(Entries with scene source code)
▼

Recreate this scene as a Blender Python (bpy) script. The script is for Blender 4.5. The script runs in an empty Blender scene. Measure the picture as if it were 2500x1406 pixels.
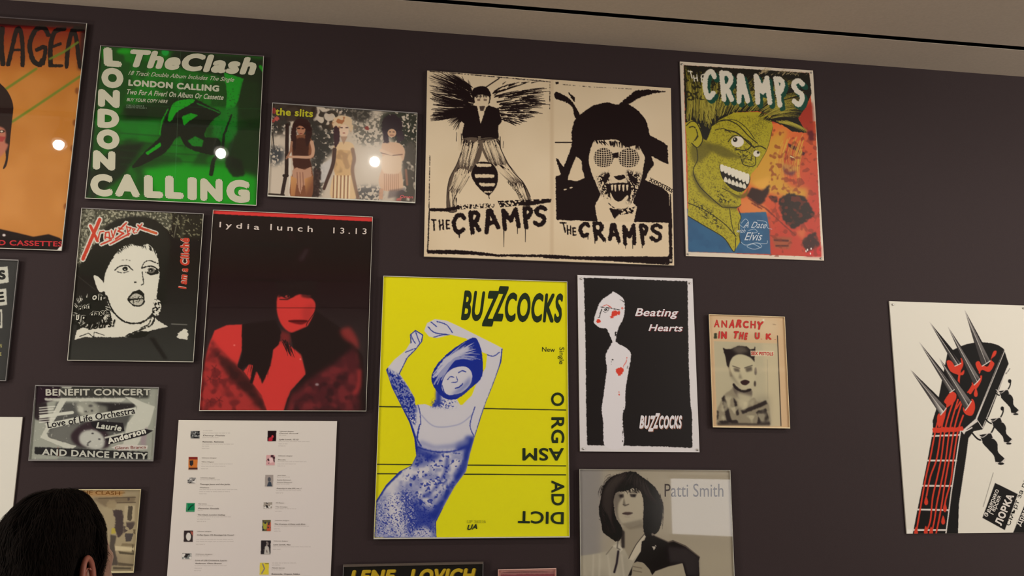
import bpy, bmesh, math, random
import numpy as np
from mathutils import Matrix, Vector

# ------------------------------------------------------------------ camera
SC = bpy.context.scene
COL = SC.collection
F_PX = 2088.87
CAM = np.array([0.0, -3.1, 1.6])
def rot_matrix(a, b, c):
    base = np.array([[1, 0, 0], [0, 0, -1], [0, 1, 0.]])
    ca, sa = math.cos(a), math.sin(a); Rz = np.array([[ca, -sa, 0], [sa, ca, 0], [0, 0, 1]])
    cb, sb = math.cos(b), math.sin(b); Rx = np.array([[1, 0, 0], [0, cb, -sb], [0, sb, cb]])
    cc, sc = math.cos(c), math.sin(c); Rr = np.array([[cc, -sc, 0], [sc, cc, 0], [0, 0, 1]])
    return Rr @ Rx @ base @ Rz
RM = rot_matrix(0.14952983, -0.18135309, 0.0051543)
cd = bpy.data.cameras.new('camera'); cam = bpy.data.objects.new('camera', cd); COL.objects.link(cam)
cd.sensor_width = 36; cd.lens = F_PX * 36 / 2500; cd.clip_start = 0.02
mw = Matrix.Identity(4)
for i in range(3):
    mw[i][0] = RM[0][i]; mw[i][1] = -RM[1][i]; mw[i][2] = -RM[2][i]; mw[i][3] = CAM[i]
cam.matrix_world = mw
SC.camera = cam

# ------------------------------------------------------------------ world, lights, exposure
SC.view_settings.view_transform = 'Standard'; SC.view_settings.look = 'None'
SC.view_settings.gamma = 1; SC.view_settings.exposure = 0.0; SC.view_settings.use_curve_mapping = False
wd = bpy.data.worlds.new('world'); SC.world = wd; wd.use_nodes = True
wd.node_tree.nodes['Background'].inputs[0].default_value = (1, .86, .7, 1)
wd.node_tree.nodes['Background'].inputs[1].default_value = 0.15
CEIL = 3.174
LAMP_Y, LAMP_Z = -1.15, 3.02
LAMP_X = [-1.577 + .752 * k for k in range(-1, 7)]
def area(name, loc, target, sx, sy, power, col):
    l = bpy.data.lights.new(name, 'AREA'); l.shape = 'RECTANGLE'; l.size = sx; l.size_y = sy
    l.energy = power; l.color = col
    o = bpy.data.objects.new(name, l); COL.objects.link(o); o.location = loc
    o.rotation_euler = (Vector(target) - Vector(loc)).to_track_quat('-Z', 'Y').to_euler()
    return o
area('side_fill_light_a', (-4.1, -2.7, 2.7), (.2, 0, 1.9), 1.0, .8, 64, (1, .93, .84))  # added pair of fill lights for the wall, not known fixtures
area('side_fill_light_b', (4.9, -3.2, 2.7), (.9, 0, 1.7), 1.2, .8, 88, (1, .93, .84))
area('ceiling_fill_light_a', (-4.1, -2.2, .5), (.4, -.6, CEIL), .8, .8, 52, (1, .90, .76))  # added pair of fill lights to lift the ceiling, not known fixtures
area('ceiling_fill_light_b', (5.9, -2.2, .5), (1.6, -.6, CEIL), .8, .8, 52, (1, .90, .76))
for x in LAMP_X:
    l = bpy.data.lights.new('track_spot_light', 'SPOT'); l.energy = 9; l.spot_size = math.radians(118); l.spot_blend = 1
    l.shadow_soft_size = .022; l.color = (1, .92, .82)
    o = bpy.data.objects.new('track_spot_light', l); COL.objects.link(o); o.location = (x, LAMP_Y + .012, LAMP_Z - .012)
    o.rotation_euler = Vector((0, 1.15, -1.55)).to_track_quat('-Z', 'Y').to_euler()

# ------------------------------------------------------------------ flat print painter (colours in sRGB 0..255, in photo pixels)
def ray(x, y):
    x = np.asarray(x, float); y = np.asarray(y, float)
    v = np.stack([(x - 1250) / F_PX, (y - 703) / F_PX, np.ones_like(x)], -1)
    return v @ RM
def on_plane(x, y, Y):                       # point of the vertical plane y=Y seen at a pixel
    d = ray(x, y); return CAM + d * ((Y - CAM[1]) / d[..., 1])[..., None]
def to_px(P):
    c = (np.asarray(P) - CAM) @ RM.T
    return 1250 + F_PX * c[..., 0] / c[..., 2], 703 + F_PX * c[..., 1] / c[..., 2]

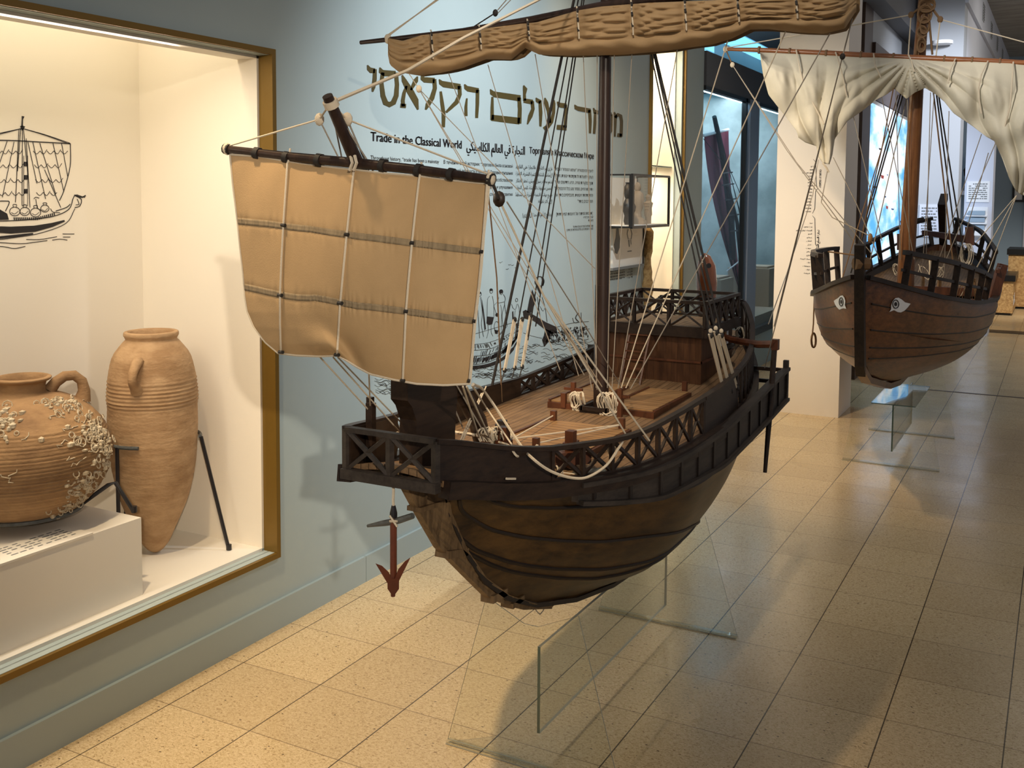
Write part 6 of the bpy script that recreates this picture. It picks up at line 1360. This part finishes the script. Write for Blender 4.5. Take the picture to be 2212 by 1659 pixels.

▲

*GIVEN REQUEST*: Write out the entries above verbatim; the pictures do not belong in your copy.

*COMPLETED TASK*:
Recreate this scene as a Blender Python (bpy) script. The script is for Blender 4.5. The script runs in an empty Blender scene. Measure the picture as if it were 2500x1406 pixels.
import bpy, bmesh, math, random
import numpy as np
from mathutils import Matrix, Vector

# ------------------------------------------------------------------ camera
SC = bpy.context.scene
COL = SC.collection
F_PX = 2088.87
CAM = np.array([0.0, -3.1, 1.6])
def rot_matrix(a, b, c):
    base = np.array([[1, 0, 0], [0, 0, -1], [0, 1, 0.]])
    ca, sa = math.cos(a), math.sin(a); Rz = np.array([[ca, -sa, 0], [sa, ca, 0], [0, 0, 1]])
    cb, sb = math.cos(b), math.sin(b); Rx = np.array([[1, 0, 0], [0, cb, -sb], [0, sb, cb]])
    cc, sc = math.cos(c), math.sin(c); Rr = np.array([[cc, -sc, 0], [sc, cc, 0], [0, 0, 1]])
    return Rr @ Rx @ base @ Rz
RM = rot_matrix(0.14952983, -0.18135309, 0.0051543)
cd = bpy.data.cameras.new('camera'); cam = bpy.data.objects.new('camera', cd); COL.objects.link(cam)
cd.sensor_width = 36; cd.lens = F_PX * 36 / 2500; cd.clip_start = 0.02
mw = Matrix.Identity(4)
for i in range(3):
    mw[i][0] = RM[0][i]; mw[i][1] = -RM[1][i]; mw[i][2] = -RM[2][i]; mw[i][3] = CAM[i]
cam.matrix_world = mw
SC.camera = cam

# ------------------------------------------------------------------ world, lights, exposure
SC.view_settings.view_transform = 'Standard'; SC.view_settings.look = 'None'
SC.view_settings.gamma = 1; SC.view_settings.exposure = 0.0; SC.view_settings.use_curve_mapping = False
wd = bpy.data.worlds.new('world'); SC.world = wd; wd.use_nodes = True
wd.node_tree.nodes['Background'].inputs[0].default_value = (1, .86, .7, 1)
wd.node_tree.nodes['Background'].inputs[1].default_value = 0.15
CEIL = 3.174
LAMP_Y, LAMP_Z = -1.15, 3.02
LAMP_X = [-1.577 + .752 * k for k in range(-1, 7)]
def area(name, loc, target, sx, sy, power, col):
    l = bpy.data.lights.new(name, 'AREA'); l.shape = 'RECTANGLE'; l.size = sx; l.size_y = sy
    l.energy = power; l.color = col
    o = bpy.data.objects.new(name, l); COL.objects.link(o); o.location = loc
    o.rotation_euler = (Vector(target) - Vector(loc)).to_track_quat('-Z', 'Y').to_euler()
    return o
area('side_fill_light_a', (-4.1, -2.7, 2.7), (.2, 0, 1.9), 1.0, .8, 64, (1, .93, .84))  # added pair of fill lights for the wall, not known fixtures
area('side_fill_light_b', (4.9, -3.2, 2.7), (.9, 0, 1.7), 1.2, .8, 88, (1, .93, .84))
area('ceiling_fill_light_a', (-4.1, -2.2, .5), (.4, -.6, CEIL), .8, .8, 52, (1, .90, .76))  # added pair of fill lights to lift the ceiling, not known fixtures
area('ceiling_fill_light_b', (5.9, -2.2, .5), (1.6, -.6, CEIL), .8, .8, 52, (1, .90, .76))
for x in LAMP_X:
    l = bpy.data.lights.new('track_spot_light', 'SPOT'); l.energy = 9; l.spot_size = math.radians(118); l.spot_blend = 1
    l.shadow_soft_size = .022; l.color = (1, .92, .82)
    o = bpy.data.objects.new('track_spot_light', l); COL.objects.link(o); o.location = (x, LAMP_Y + .012, LAMP_Z - .012)
    o.rotation_euler = Vector((0, 1.15, -1.55)).to_track_quat('-Z', 'Y').to_euler()

# ------------------------------------------------------------------ flat print painter (colours in sRGB 0..255, in photo pixels)
def ray(x, y):
    x = np.asarray(x, float); y = np.asarray(y, float)
    v = np.stack([(x - 1250) / F_PX, (y - 703) / F_PX, np.ones_like(x)], -1)
    return v @ RM
def on_plane(x, y, Y):                       # point of the vertical plane y=Y seen at a pixel
    d = ray(x, y); return CAM + d * ((Y - CAM[1]) / d[..., 1])[..., None]
def to_px(P):
    c = (np.asarray(P) - CAM) @ RM.T
    return 1250 + F_PX * c[..., 0] / c[..., 2], 703 + F_PX * c[..., 1] / c[..., 2]

Write part 6 of the bpy script that recreates this picture. It picks up at line 1360. This part finishes the script. Write for Blender 4.5. Take the picture to be 2212 by 1659 pixels.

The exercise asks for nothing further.